Stated task: Reproduce exactly the lines starting at the line that contains "Recreate this scene" and ending at the line that contains "bg.inputs[0].default_value = (1.0, 0.90, 0.80, 1);". Omit pictures.
>> start
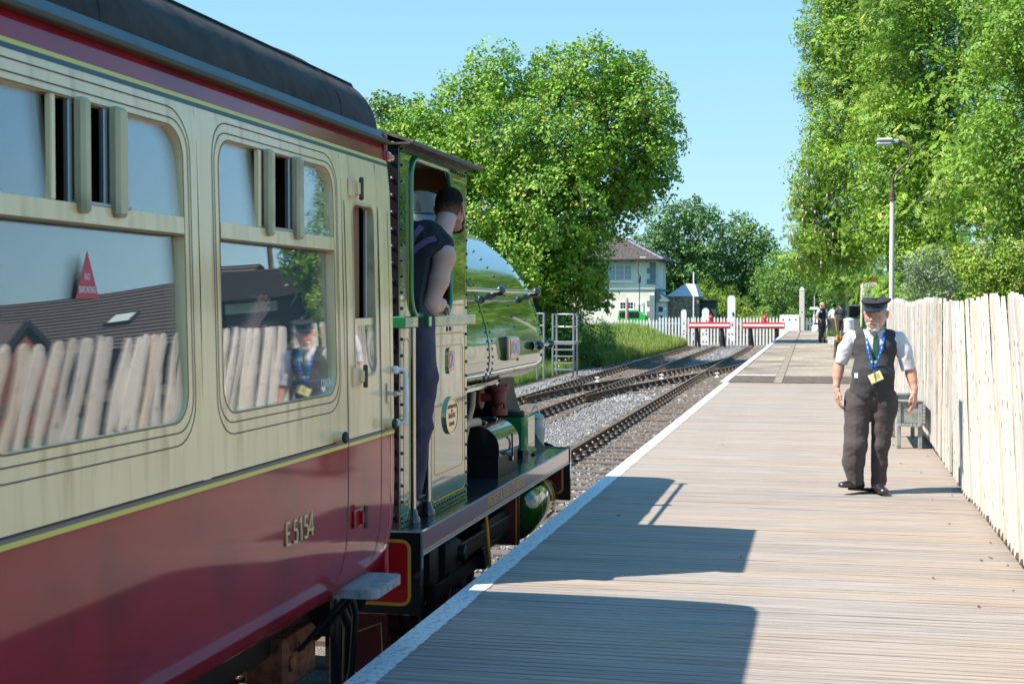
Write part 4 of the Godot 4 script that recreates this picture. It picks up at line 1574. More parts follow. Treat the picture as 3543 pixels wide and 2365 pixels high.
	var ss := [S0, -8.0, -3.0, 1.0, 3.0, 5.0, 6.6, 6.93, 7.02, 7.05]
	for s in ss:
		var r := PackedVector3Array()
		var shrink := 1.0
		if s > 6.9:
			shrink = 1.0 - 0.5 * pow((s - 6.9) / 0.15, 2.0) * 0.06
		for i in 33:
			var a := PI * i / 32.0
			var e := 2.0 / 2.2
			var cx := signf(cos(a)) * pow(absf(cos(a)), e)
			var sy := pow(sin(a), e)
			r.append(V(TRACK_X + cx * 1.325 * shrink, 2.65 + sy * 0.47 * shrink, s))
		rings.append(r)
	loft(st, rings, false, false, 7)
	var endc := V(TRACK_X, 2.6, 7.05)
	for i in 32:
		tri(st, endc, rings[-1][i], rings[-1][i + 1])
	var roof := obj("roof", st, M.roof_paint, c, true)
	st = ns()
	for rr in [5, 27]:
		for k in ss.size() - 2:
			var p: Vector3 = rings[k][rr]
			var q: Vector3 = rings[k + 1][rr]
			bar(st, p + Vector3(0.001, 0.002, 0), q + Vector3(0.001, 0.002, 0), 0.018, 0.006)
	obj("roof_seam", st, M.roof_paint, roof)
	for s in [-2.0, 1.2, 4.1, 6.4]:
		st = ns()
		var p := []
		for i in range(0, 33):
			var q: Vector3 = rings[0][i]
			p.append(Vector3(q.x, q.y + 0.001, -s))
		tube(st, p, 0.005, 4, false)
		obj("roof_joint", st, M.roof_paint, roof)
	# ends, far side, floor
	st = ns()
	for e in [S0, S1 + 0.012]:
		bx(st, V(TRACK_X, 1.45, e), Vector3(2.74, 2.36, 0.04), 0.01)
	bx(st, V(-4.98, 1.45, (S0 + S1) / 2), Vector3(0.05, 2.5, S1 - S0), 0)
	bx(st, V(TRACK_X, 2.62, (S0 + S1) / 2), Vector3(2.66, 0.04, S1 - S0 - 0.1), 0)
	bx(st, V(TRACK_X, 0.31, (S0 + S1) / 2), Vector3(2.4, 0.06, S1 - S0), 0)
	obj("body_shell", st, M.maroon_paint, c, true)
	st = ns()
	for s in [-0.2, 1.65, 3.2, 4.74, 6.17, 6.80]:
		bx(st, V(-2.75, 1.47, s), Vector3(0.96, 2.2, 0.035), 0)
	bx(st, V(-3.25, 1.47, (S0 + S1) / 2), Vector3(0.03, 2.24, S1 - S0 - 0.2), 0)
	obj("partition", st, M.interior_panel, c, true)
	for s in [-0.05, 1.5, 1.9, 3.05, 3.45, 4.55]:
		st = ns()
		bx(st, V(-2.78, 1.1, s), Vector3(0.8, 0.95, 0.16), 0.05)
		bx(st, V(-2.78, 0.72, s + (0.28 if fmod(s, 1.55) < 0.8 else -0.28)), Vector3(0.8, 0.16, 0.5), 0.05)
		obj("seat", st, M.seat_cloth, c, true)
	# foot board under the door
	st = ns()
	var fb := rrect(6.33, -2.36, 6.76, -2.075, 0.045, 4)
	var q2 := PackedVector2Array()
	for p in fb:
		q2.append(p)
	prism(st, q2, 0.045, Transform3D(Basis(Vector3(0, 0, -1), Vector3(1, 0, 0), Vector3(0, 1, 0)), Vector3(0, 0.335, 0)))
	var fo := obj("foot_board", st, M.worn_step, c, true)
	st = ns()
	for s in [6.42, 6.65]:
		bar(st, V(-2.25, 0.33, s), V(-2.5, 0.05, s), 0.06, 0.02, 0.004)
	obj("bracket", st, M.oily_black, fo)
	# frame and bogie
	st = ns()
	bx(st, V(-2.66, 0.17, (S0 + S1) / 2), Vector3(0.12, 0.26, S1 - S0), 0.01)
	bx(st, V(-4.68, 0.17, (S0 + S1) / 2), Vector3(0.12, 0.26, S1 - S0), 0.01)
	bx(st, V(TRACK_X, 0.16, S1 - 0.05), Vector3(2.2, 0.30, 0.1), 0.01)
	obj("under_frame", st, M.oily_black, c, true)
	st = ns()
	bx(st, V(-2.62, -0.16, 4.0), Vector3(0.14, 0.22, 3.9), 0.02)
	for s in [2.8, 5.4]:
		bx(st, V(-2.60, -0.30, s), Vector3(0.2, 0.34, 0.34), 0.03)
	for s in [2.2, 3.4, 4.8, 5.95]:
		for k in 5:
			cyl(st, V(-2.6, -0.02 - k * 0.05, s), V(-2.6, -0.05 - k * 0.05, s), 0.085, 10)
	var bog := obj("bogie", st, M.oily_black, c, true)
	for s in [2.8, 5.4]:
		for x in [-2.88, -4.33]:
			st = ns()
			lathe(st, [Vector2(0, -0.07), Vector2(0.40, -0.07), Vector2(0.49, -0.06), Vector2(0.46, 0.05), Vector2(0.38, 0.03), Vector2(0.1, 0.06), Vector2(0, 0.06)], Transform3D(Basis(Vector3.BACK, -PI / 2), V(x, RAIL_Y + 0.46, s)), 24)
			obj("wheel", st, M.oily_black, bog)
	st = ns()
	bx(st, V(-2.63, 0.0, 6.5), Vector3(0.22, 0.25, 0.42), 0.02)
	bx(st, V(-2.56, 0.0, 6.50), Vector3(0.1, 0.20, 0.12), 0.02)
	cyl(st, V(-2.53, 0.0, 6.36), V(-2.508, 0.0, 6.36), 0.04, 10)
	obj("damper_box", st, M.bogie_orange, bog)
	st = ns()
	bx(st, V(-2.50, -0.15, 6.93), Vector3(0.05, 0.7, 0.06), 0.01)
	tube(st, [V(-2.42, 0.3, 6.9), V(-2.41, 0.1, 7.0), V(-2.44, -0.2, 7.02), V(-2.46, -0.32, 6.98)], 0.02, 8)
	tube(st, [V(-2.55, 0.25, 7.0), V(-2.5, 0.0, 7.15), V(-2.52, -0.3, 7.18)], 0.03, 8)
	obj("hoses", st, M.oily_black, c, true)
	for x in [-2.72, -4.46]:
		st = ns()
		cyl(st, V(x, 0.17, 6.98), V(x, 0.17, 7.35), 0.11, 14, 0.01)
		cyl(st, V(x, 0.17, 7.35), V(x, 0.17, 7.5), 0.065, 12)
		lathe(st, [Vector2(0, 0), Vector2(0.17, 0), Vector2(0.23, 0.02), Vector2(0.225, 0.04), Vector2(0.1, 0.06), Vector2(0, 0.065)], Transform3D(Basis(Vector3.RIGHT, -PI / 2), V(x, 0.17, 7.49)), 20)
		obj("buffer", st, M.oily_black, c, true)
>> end
>> start
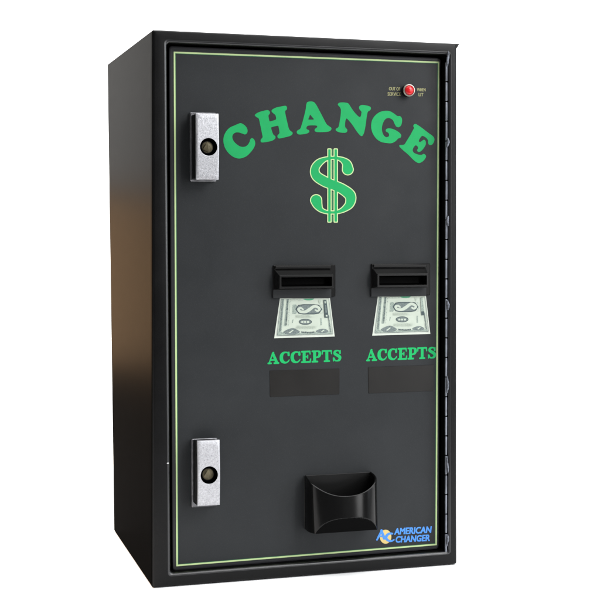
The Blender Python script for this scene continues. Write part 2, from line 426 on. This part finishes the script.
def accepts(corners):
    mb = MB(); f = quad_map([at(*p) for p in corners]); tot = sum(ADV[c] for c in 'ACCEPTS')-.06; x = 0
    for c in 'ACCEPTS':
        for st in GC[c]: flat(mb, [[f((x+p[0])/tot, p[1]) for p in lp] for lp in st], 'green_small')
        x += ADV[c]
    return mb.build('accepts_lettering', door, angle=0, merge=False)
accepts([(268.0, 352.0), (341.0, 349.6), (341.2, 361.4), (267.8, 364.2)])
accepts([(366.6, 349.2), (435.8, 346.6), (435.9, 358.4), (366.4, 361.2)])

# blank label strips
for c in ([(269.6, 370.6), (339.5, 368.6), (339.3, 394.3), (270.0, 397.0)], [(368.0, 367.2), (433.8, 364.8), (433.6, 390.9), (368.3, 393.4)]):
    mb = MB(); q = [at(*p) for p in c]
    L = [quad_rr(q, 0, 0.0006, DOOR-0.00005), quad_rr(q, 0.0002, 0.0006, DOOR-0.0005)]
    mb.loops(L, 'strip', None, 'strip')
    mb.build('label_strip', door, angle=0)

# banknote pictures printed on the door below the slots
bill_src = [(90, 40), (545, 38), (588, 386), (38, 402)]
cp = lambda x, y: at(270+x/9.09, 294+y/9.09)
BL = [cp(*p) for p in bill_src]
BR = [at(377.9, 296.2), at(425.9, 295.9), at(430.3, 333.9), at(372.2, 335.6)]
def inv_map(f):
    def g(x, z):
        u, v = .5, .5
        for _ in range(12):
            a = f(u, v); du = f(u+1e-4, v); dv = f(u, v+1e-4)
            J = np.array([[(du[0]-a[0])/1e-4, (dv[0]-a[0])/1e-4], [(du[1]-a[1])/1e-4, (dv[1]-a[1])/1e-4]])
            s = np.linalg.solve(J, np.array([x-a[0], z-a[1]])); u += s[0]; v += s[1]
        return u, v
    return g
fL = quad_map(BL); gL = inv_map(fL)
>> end
>> start
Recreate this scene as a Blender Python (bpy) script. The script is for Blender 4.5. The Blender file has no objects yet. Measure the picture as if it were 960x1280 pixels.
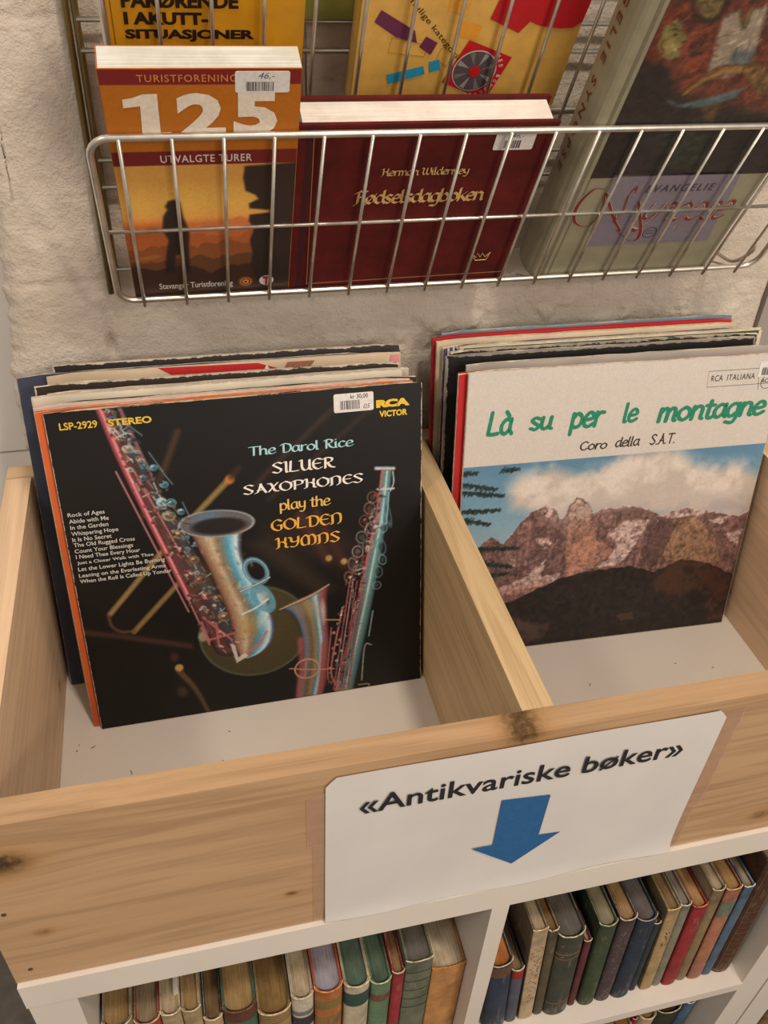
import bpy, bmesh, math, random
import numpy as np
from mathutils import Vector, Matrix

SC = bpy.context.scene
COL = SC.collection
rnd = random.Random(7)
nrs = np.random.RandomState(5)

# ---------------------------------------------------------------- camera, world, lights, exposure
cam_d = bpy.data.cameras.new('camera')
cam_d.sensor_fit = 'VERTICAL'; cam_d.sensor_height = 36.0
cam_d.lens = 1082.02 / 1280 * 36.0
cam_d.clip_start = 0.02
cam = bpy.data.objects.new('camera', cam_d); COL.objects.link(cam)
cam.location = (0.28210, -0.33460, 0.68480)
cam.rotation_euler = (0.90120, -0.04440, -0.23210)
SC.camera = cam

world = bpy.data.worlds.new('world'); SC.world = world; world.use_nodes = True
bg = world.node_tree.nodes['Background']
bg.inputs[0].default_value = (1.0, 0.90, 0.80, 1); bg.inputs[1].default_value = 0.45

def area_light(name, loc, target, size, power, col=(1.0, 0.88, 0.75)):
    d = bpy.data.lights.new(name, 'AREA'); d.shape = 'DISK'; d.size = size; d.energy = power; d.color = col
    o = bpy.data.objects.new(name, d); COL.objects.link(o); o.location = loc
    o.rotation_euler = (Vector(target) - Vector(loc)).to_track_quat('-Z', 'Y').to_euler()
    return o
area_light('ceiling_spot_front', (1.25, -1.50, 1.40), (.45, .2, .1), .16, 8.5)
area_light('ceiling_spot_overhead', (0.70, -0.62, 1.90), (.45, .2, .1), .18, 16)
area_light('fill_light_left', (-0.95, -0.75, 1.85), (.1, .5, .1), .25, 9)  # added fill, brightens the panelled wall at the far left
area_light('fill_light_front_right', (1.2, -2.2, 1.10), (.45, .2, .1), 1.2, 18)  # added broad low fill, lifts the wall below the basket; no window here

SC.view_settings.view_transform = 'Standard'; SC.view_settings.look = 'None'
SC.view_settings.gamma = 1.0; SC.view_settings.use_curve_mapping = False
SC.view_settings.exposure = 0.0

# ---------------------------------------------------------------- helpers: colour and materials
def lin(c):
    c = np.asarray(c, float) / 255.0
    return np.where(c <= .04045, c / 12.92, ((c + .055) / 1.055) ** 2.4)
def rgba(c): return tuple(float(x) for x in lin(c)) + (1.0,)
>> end
Response to this exercise:
Recreate this scene as a Blender Python (bpy) script. The script is for Blender 4.5. The Blender file has no objects yet. Measure the picture as if it were 960x1280 pixels.
import bpy, bmesh, math, random
import numpy as np
from mathutils import Vector, Matrix

SC = bpy.context.scene
COL = SC.collection
rnd = random.Random(7)
nrs = np.random.RandomState(5)

# ---------------------------------------------------------------- camera, world, lights, exposure
cam_d = bpy.data.cameras.new('camera')
cam_d.sensor_fit = 'VERTICAL'; cam_d.sensor_height = 36.0
cam_d.lens = 1082.02 / 1280 * 36.0
cam_d.clip_start = 0.02
cam = bpy.data.objects.new('camera', cam_d); COL.objects.link(cam)
cam.location = (0.28210, -0.33460, 0.68480)
cam.rotation_euler = (0.90120, -0.04440, -0.23210)
SC.camera = cam

world = bpy.data.worlds.new('world'); SC.world = world; world.use_nodes = True
bg = world.node_tree.nodes['Background']
bg.inputs[0].default_value = (1.0, 0.90, 0.80, 1); bg.inputs[1].default_value = 0.45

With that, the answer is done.